Нам известно, что лошадь играла важную роль в период перехода от Античности к Средневековью, занимая место как бы в центре тогдашней нехристианской религиозно-мистической вселенной. Географический центр «культа лошади» — евразийские степи, Кавказ, Закавказье, Иранское нагорье. Отсюда кавалерия в латах и культ лошади устремились на Запад. Изучая «предысторию» средневекового рыцаря, нам следует принять во внимание, что он не только конный воин, но и воин тяжеловооруженный, обладающий оружием, для того времени чрезвычайно эффективным. Металлы, их обработка, превращение железа в наступательное и оборонительное оружие высшего качества — это существенные знаки столетий, в течение которых совершается переход от Античности к Средневековью. Металлы, как и лошадь, все более интенсивно используются, подвергаются более тщательному отбору. Они также составляют основу широкого и многообразного религиозно-мистического комплекса. Одновременно учитывать два этих фактора (технический и религиозно-мистический) — значит глубже понять, каким образом всадник, закованный в латы, сумел сосредоточить в себе в канун Средневековья определенную сумму знаковых символов и ценностей, благодаря которым он представал перед современниками в ореоле непобедимости и превосходства.
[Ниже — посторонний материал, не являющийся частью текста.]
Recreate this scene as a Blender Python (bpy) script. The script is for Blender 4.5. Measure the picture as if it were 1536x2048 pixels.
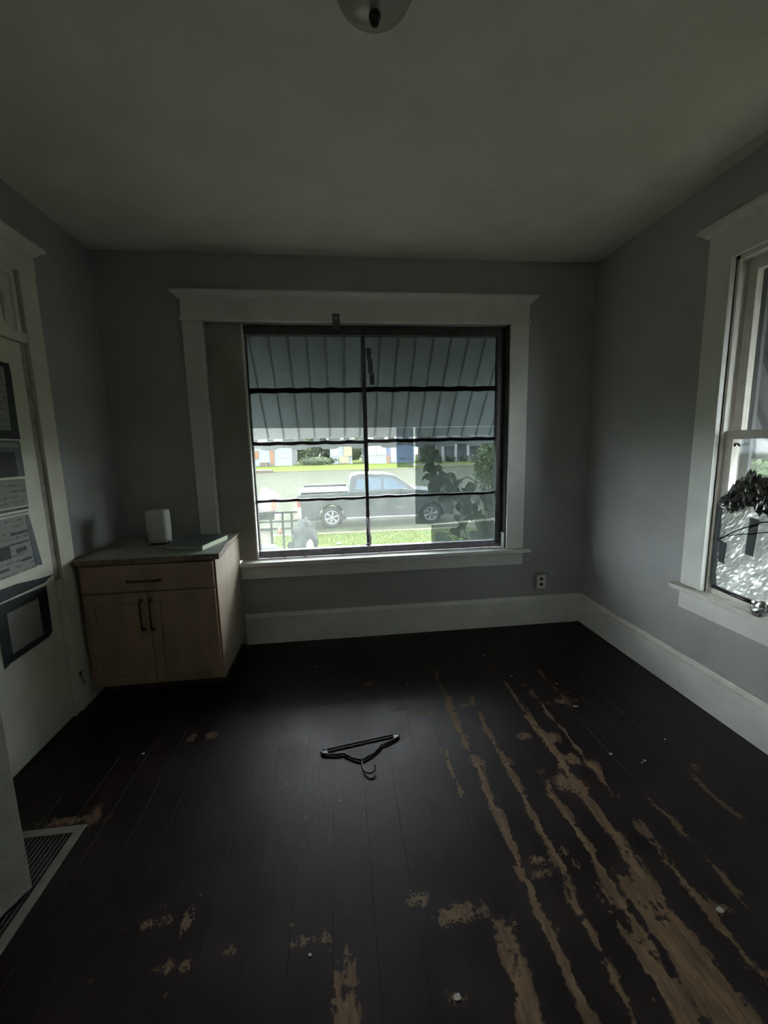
import bpy, bmesh, math, random
from mathutils import Matrix, Vector, noise as mnoise
random.seed(7)
scene = bpy.context.scene
for o in list(bpy.data.objects): bpy.data.objects.remove(o)
C = scene.collection

# ------------------------------------------------------------------ camera
cam_d = bpy.data.cameras.new('camera'); cam = bpy.data.objects.new('camera', cam_d); C.objects.link(cam)
cam_d.sensor_fit = 'VERTICAL'; cam_d.sensor_height = 24.0
cam_d.lens = 825.11 / 2048 * 24.0
cam_d.clip_start = 0.02; cam_d.clip_end = 400
RGT = Vector((0.99330231, -0.11323133, -0.02300409))
DWN = Vector((-0.03975538, -0.14798644, -0.98819002))
FWD = Vector((0.10848977, 0.98248597, -0.15149683))
mw = Matrix.Identity(4)
for i in range(3):
    mw[i][0] = RGT[i]; mw[i][1] = -DWN[i]; mw[i][2] = -FWD[i]
mw[0][3], mw[1][3], mw[2][3] = -0.1157, -3.1793, 1.5032
cam.matrix_world = mw
scene.camera = cam

# ------------------------------------------------------------------ light and exposure
world = bpy.data.worlds.new('overcast_sky'); scene.world = world; world.use_nodes = True
wn = world.node_tree; wn.nodes.clear()
bg = wn.nodes.new('ShaderNodeBackground'); wo = wn.nodes.new('ShaderNodeOutputWorld')
bg.inputs[0].default_value = (0.88, 0.95, 1.0, 1); bg.inputs[1].default_value = 21.0
wn.links.new(bg.outputs[0], wo.inputs[0])
sun_d = bpy.data.lights.new('sun', 'SUN'); sun = bpy.data.objects.new('sun', sun_d); C.objects.link(sun)
sun_d.energy = 5.0; sun_d.angle = math.radians(6); sun_d.color = (1.0, 0.96, 0.86)
sun.rotation_euler = Vector((-0.25, 0.42, 0.87)).to_track_quat('Z', 'Y').to_euler()
scene.view_settings.view_transform = 'Standard'; scene.view_settings.look = 'None'
scene.view_settings.exposure = 0.0; scene.view_settings.gamma = 1.0
scene.view_settings.use_curve_mapping = False
cy = scene.cycles
cy.max_bounces = 7; cy.diffuse_bounces = 5; cy.glossy_bounces = 2; cy.transmission_bounces = 2; cy.transparent_max_bounces = 12
cy.caustics_reflective = False; cy.caustics_refractive = False
cy.use_adaptive_sampling = True; cy.adaptive_threshold = .03

# ------------------------------------------------------------------ helpers
def tag(o, label=None, cat=None, group=None, kind=None):
    if label: o['label'] = label
    if cat: o['category'] = cat
    if group: o['group'] = group
    if kind: o['kind'] = kind
    return o
def empty(name, loc=(0, 0, 0), label=None, cat=None, group=None, kind=None):
    o = bpy.data.objects.new(name, None); o.location = loc; o.empty_display_size = .1; C.objects.link(o)
    return tag(o, label, cat, group, kind)
def wloc(o):
    v = Vector(o.location)
    while o.parent: o = o.parent; v = v + Vector(o.location)
    return v
class MB:
    def __init__(s): s.v = []; s.f = []
    def add(s, vs, fs):
        n = len(s.v); s.v += [tuple(p) for p in vs]; s.f += [tuple(i + n for i in f) for f in fs]; return s
    def box(s, x0, x1, y0, y1, z0, z1):
        return s.add([(x0, y0, z0), (x1, y0, z0), (x1, y1, z0), (x0, y1, z0), (x0, y0, z1), (x1, y0, z1), (x1, y1, z1), (x0, y1, z1)],
                     [(3, 2, 1, 0), (4, 5, 6, 7), (0, 1, 5, 4), (1, 2, 6, 5), (2, 3, 7, 6), (3, 0, 4, 7)])
    def prism(s, poly, axis, a, b):
        def m(p, t):
            if axis == 'x': return (t, p[0], p[1])
            if axis == 'y': return (p[0], t, p[1])
            return (p[0], p[1], t)
        n = len(poly); vs = [m(p, a) for p in poly] + [m(p, b) for p in poly]
        return s.add(vs, [tuple(range(n - 1, -1, -1)), tuple(range(n, 2 * n))] + [(i, (i + 1) % n, n + (i + 1) % n, n + i) for i in range(n)])
    def tube(s, pts, r, n=8, cap=True):
        pts = [Vector(p) for p in pts]; rings = []; up = Vector((0, 0, 1))
        rr = r if isinstance(r, (list, tuple)) else [r] * len(pts)
        base = len(s.v); prev = None
        for i, p in enumerate(pts):
            d = (pts[min(i + 1, len(pts) - 1)] - pts[max(i - 1, 0)]).normalized()
            if prev is None:
                a = d.cross(up)
                if a.length < 1e-3: a = d.cross(Vector((1, 0, 0)))
            else: a = prev - d * prev.dot(d)
            a.normalize(); prev = a; b = d.cross(a)
            s.v += [tuple(p + (a * math.cos(t) + b * math.sin(t)) * rr[i]) for t in [2 * math.pi * k / n for k in range(n)]]
        for i in range(len(pts) - 1):
            for k in range(n):
                s.f.append((base + i * n + k, base + i * n + (k + 1) % n, base + (i + 1) * n + (k + 1) % n, base + (i + 1) * n + k))
        if cap:
            s.f.append(tuple(base + k for k in range(n - 1, -1, -1))); e = base + (len(pts) - 1) * n
            s.f.append(tuple(e + k for k in range(n)))
        return s
    def lathe(s, prof, c, n=32, axis='z', cap=True):
        base = len(s.v)
        for r, h in prof:
            for k in range(n):
                t = 2 * math.pi * k / n; a, b = r * math.cos(t), r * math.sin(t)
                if axis == 'z': s.v.append((c[0] + a, c[1] + b, c[2] + h))
                elif axis == 'y': s.v.append((c[0] + a, c[1] + h, c[2] + b))
                else: s.v.append((c[0] + h, c[1] + a, c[2] + b))
        for i in range(len(prof) - 1):
            for k in range(n):
                s.f.append((base + i * n + k, base + i * n + (k + 1) % n, base + (i + 1) * n + (k + 1) % n, base + (i + 1) * n + k))
        if cap:
            s.f.append(tuple(base + k for k in range(n - 1, -1, -1))); e = base + (len(prof) - 1) * n
            s.f.append(tuple(e + k for k in range(n)))
        return s
    def build(s, name, mat, parent=None, smooth=False, bevel=0, segs=2, label=None, cat=None, group=None, kind=None, fix=True):
        me = bpy.data.meshes.new(name); off = wloc(parent) if parent else Vector((0, 0, 0))
        me.from_pydata([Vector(p) - off for p in s.v], [], s.f)
        bm = bmesh.new(); bm.from_mesh(me)
        if fix: bmesh.ops.recalc_face_normals(bm, faces=bm.faces)
        if bevel:
            es = [e for e in bm.edges if len(e.link_faces) == 2 and e.calc_face_angle(0) > .5]
            bmesh.ops.bevel(bm, geom=es, offset=bevel, segments=segs, affect='EDGES', profile=.6)
        bm.to_mesh(me); bm.free()
        if smooth:
            for p in me.polygons: p.use_smooth = True
        me.materials.append(mat)
        o = bpy.data.objects.new(name, me); C.objects.link(o)
        if parent: o.parent = parent
        return tag(o, label, cat, group, kind)
def box(name, mat, parent, x0, x1, y0, y1, z0, z1, bevel=0, **k):
    return MB().box(x0, x1, y0, y1, z0, z1).build(name, mat, parent, bevel=bevel, **k)

# ------------------------------------------------------------------ materials
def newmat(name):
    m = bpy.data.materials.new(name); m.use_nodes = True; nt = m.node_tree; nt.nodes.clear()
    out = nt.nodes.new('ShaderNodeOutputMaterial'); return m, nt, out
def L(nt, a, b): nt.links.new(a, b)
def noise_fac(nt, scale, detail=4, stretch=None, coord='pos'):
    if coord == 'pos':
        g = nt.nodes.new('ShaderNodeNewGeometry'); src = g.outputs['Position']
    else:
        g = nt.nodes.new('ShaderNodeTexCoord'); src = g.outputs['Object']
    if stretch:
        mp = nt.nodes.new('ShaderNodeMapping'); mp.inputs['Scale'].default_value = stretch; L(nt, src, mp.inputs[0]); src = mp.outputs[0]
    n = nt.nodes.new('ShaderNodeTexNoise'); n.inputs['Scale'].default_value = scale; n.inputs['Detail'].default_value = detail
    L(nt, src, n.inputs['Vector']); return n.outputs['Fac']
def ramp(nt, fac, a, b, p0=.3, p1=.7):
    r = nt.nodes.new('ShaderNodeValToRGB'); r.color_ramp.elements[0].position = p0; r.color_ramp.elements[1].position = p1
    r.color_ramp.elements[0].color = (*a, 1); r.color_ramp.elements[1].color = (*b, 1); L(nt, fac, r.inputs[0]); return r.outputs[0]
def pm(name, col, rough=.6, metal=0, var=.12, scale=8, bump=0, bscale=60, stretch=None, spec=.5, col2=None, trans=None):
    m, nt, out = newmat(name); b = nt.nodes.new('ShaderNodeBsdfPrincipled'); L(nt, b.outputs[0], out.inputs[0])
    b.inputs['Roughness'].default_value = rough; b.inputs['Metallic'].default_value = metal
    b.inputs['Specular IOR Level'].default_value = spec
    lo = tuple(max(0, c * (1 - var)) for c in col); hi = col2 if col2 else tuple(min(1, c * (1 + var)) for c in col)
    L(nt, ramp(nt, noise_fac(nt, scale, 4, stretch), lo, hi), b.inputs['Base Color'])
    if bump:
        bp = nt.nodes.new('ShaderNodeBump'); bp.inputs['Strength'].default_value = bump; bp.inputs['Distance'].default_value = .01
        L(nt, noise_fac(nt, bscale, 3, stretch), bp.inputs['Height']); L(nt, bp.outputs[0], b.inputs['Normal'])
    if trans:
        t = nt.nodes.new('ShaderNodeBsdfTranslucent'); t.inputs[0].default_value = (*col, 1)
        mx = nt.nodes.new('ShaderNodeMixShader'); mx.inputs[0].default_value = trans
        L(nt, b.outputs[0], mx.inputs[1]); L(nt, t.outputs[0], mx.inputs[2]); L(nt, mx.outputs[0], out.inputs[0])
    return m
def glass_mat(name, tint, dirt, dirtcol=(.8, .85, .82), gloss=.03, scale=6):
    m, nt, out = newmat(name)
    t = nt.nodes.new('ShaderNodeBsdfTransparent'); t.inputs[0].default_value = (*tint, 1)
    tr = nt.nodes.new('ShaderNodeBsdfTranslucent'); tr.inputs[0].default_value = (*dirtcol, 1)
    mx = nt.nodes.new('ShaderNodeMixShader')
    mr = nt.nodes.new('ShaderNodeMapRange'); mr.inputs[3].default_value = dirt * .75; mr.inputs[4].default_value = dirt * 1.25
    mr.inputs[1].default_value = .3; mr.inputs[2].default_value = .7
    L(nt, noise_fac(nt, scale, 3), mr.inputs[0]); L(nt, mr.outputs[0], mx.inputs[0])
    L(nt, t.outputs[0], mx.inputs[1]); L(nt, tr.outputs[0], mx.inputs[2])
    g = nt.nodes.new('ShaderNodeBsdfGlossy'); g.inputs['Roughness'].default_value = .05
    m2 = nt.nodes.new('ShaderNodeMixShader'); m2.inputs[0].default_value = gloss
    L(nt, mx.outputs[0], m2.inputs[1]); L(nt, g.outputs[0], m2.inputs[2]); L(nt, m2.outputs[0], out.inputs[0])
    return m
def print_mat(name, base, ink, lines=70, axis_scale=(1, 40, 1), amount=.55):
    """paper with rows of faint illegible print"""
    m, nt, out = newmat(name); b = nt.nodes.new('ShaderNodeBsdfPrincipled'); L(nt, b.outputs[0], out.inputs[0])
    b.inputs['Roughness'].default_value = .8
    g = nt.nodes.new('ShaderNodeNewGeometry')
    w = nt.nodes.new('ShaderNodeTexWave'); w.bands_direction = 'Z'; w.inputs['Scale'].default_value = lines / 6.28; L(nt, g.outputs['Position'], w.inputs[0])
    n = noise_fac(nt, 18, 2, (1, 3, 6))
    mth = nt.nodes.new('ShaderNodeMath'); mth.operation = 'MULTIPLY'
    r1 = ramp(nt, w.outputs['Fac'], (0, 0, 0), (1, 1, 1), .55, .7); r2 = ramp(nt, n, (0, 0, 0), (1, 1, 1), .5, .56)
    L(nt, r1, mth.inputs[0]); L(nt, r2, mth.inputs[1])
    m2 = nt.nodes.new('ShaderNodeMath'); m2.operation = 'MULTIPLY'; m2.inputs[1].default_value = amount; L(nt, mth.outputs[0], m2.inputs[0])
    L(nt, ramp(nt, m2.outputs[0], base, ink, 0, 1), b.inputs['Base Color'])
    return m

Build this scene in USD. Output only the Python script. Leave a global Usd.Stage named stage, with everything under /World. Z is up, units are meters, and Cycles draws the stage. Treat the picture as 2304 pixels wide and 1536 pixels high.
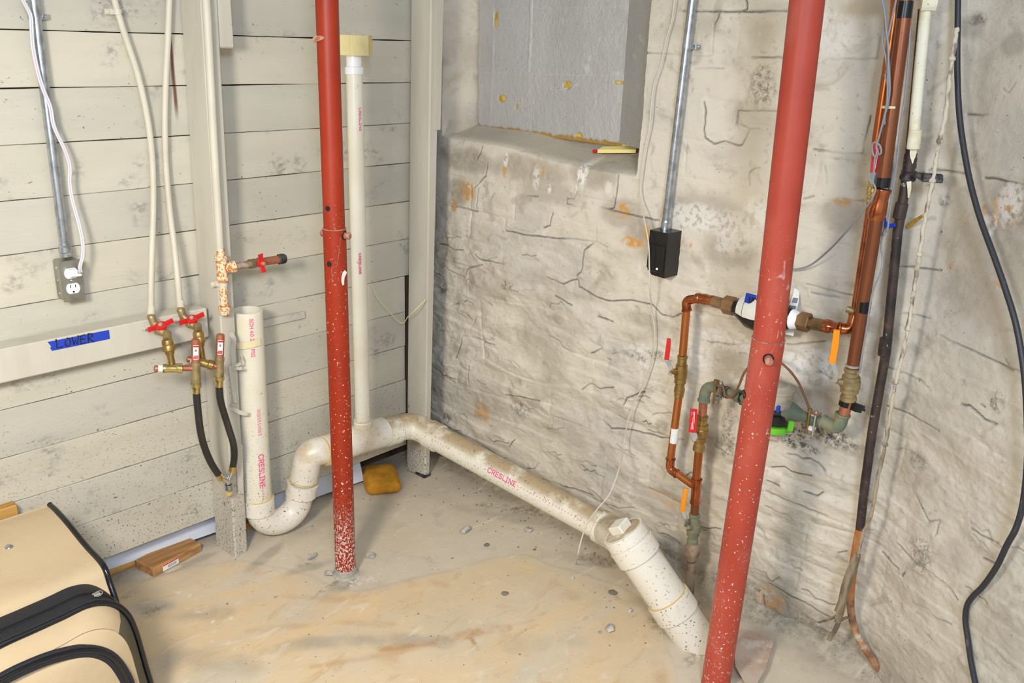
import math, random
import numpy as np, trimesh
import usdkit, meshkit
from pxr import Usd, UsdGeom, UsdLux, Gf, Sdf, Vt

random.seed(7)
RNG = np.random.RandomState(7)
stage = Usd.Stage.CreateInMemory()
UsdGeom.SetStageUpAxis(stage, UsdGeom.Tokens.z)
UsdGeom.SetStageMetersPerUnit(stage, 1.0)
UsdGeom.Xform.Define(stage, '/World')

# ------------------------------------------------------------------ camera
# world: floor z=0, plank wall along x, stone wall across it; the eye stands at (0,0,1.55)
FPX = 1982.0
AX = np.array([1998, -615, FPX]); AX /= np.linalg.norm(AX)
AZ = -np.array([-202, 5732, FPX]); AZ /= np.linalg.norm(AZ)
AZ -= AX * (AX @ AZ); AZ /= np.linalg.norm(AZ)
AY = np.cross(AZ, AX)
ROT = np.array([AX, AY, AZ])
EYE = np.array([0, 0, 1.55])
cam = UsdGeom.Camera.Define(stage, '/World/camera')
rt, up, bk = ROT[:, 0], -ROT[:, 1], -ROT[:, 2]
cam.AddTransformOp().Set(Gf.Matrix4d(*rt, 0, *up, 0, *bk, 0, *EYE, 1))
cam.CreateHorizontalApertureAttr(36.0); cam.CreateVerticalApertureAttr(24.0)
cam.CreateFocalLengthAttr(FPX / 2304 * 36.0)
cam.CreateClippingRangeAttr(Gf.Vec2f(0.05, 50))
cam.CreateExposureAttr(0.9)

# ------------------------------------------------------------------ light
def sphere_light(name, pos, radius, power, color):
    l = UsdLux.SphereLight.Define(stage, '/World/' + name)
    l.AddTranslateOp().Set(Gf.Vec3d(*pos)); l.CreateRadiusAttr(radius)
    l.CreateIntensityAttr(power); l.CreateColorAttr(Gf.Vec3f(*color))
    return l
wl = sphere_light('unseen_warm_lamp', (-0.15, 1.12, 1.62), 0.15, 86, (1.0, 0.935, 0.84))
# lamp out of view at left, soft cone placed to light the low corner
zax = np.array([-1.55, -1.25, 1.55]); zax /= np.linalg.norm(zax); xax = np.cross([0, 0, 1.0], zax); xax /= np.linalg.norm(xax); yax = np.cross(zax, xax)
wl.ClearXformOpOrder(); wl.AddTransformOp().Set(Gf.Matrix4d(*xax, 0, *yax, 0, *zax, 0, -0.20, 0.78, 1.64, 1))
sh = UsdLux.ShapingAPI.Apply(wl.GetPrim()); sh.CreateShapingConeAngleAttr(64.0); sh.CreateShapingConeSoftnessAttr(1.0)
sphere_light('unseen_cool_lamp', (-0.30, -0.70, 2.25), 0.22, 34, (0.76, 0.97, 1.32))  # out of view behind the camera, placed to brighten evenly and cool the shadows
CEIL = 2.85

# ------------------------------------------------------------------ measuring helpers: where a sight line meets a real plane
def ray(px, py): return ROT @ np.array([(px - 1152) / FPX, (py - 768) / FPX, 1.0])
def F(px, py, z=0.0):
    r = ray(px, py); return EYE + (z - EYE[2]) / r[2] * r
def Y(px, py, y):
    r = ray(px, py); return EYE + y / r[1] * r
def X(px, py, x):
    r = ray(px, py); return EYE + x / r[0] * r
def D(px, py, d): return EYE + d * ray(px, py)
YL, XS = 2.32, 2.10                       # face of the planks, face of the stone wall
P0 = np.array([2.11, 0.66]); DR = np.array([-0.52, -0.854]); DR /= np.linalg.norm(DR); NR = np.array([DR[1], -DR[0]])
def R(px, py, o=0.0):
    r = ray(px, py); n = np.array([*NR, 0.0]); t = (n @ np.array([*P0, 0]) + o - n @ EYE) / (n @ r); return EYE + t * r
def unit(v): v = np.asarray(v, float); return v / np.linalg.norm(v)
def zoom(x0, y0, s, pts): return [(x0 + a / s, y0 + b / s) for a, b in pts]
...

Регион древнейшей металлургии предположительно находился в северо-восточной части Ирана. Отсюда искусство выплавки и обработки металлов распространилось на Центральную и Восточную Азию, Индию, Кавказ и Таврию. Через Анатолию оно пришло и в Европу (Балканы и Норик), активно выплавка железа стала распространяться где-то около XII в. до н. э. Исконные центры естественной добычи и обработки металлов совпадают по времени: крупные рудники и производственные центры были на Кавказе, в Таврии, Норике, Галлии, Иберии, Британии. Халибы (калибы), «народ ковачей (кузнецов)», населявший юго-восточные районы Причерноморья, сделали открытие: железо, длительное время входившее в соприкосновение с древесным углем, становится особо прочным. В XTV–XII вв. до Р.Х. искусство металлургии оставалось безраздельной монополией индоевропейского народа хеттов — мастеров конного боя (правда, в основном — колесничного, а не верхового).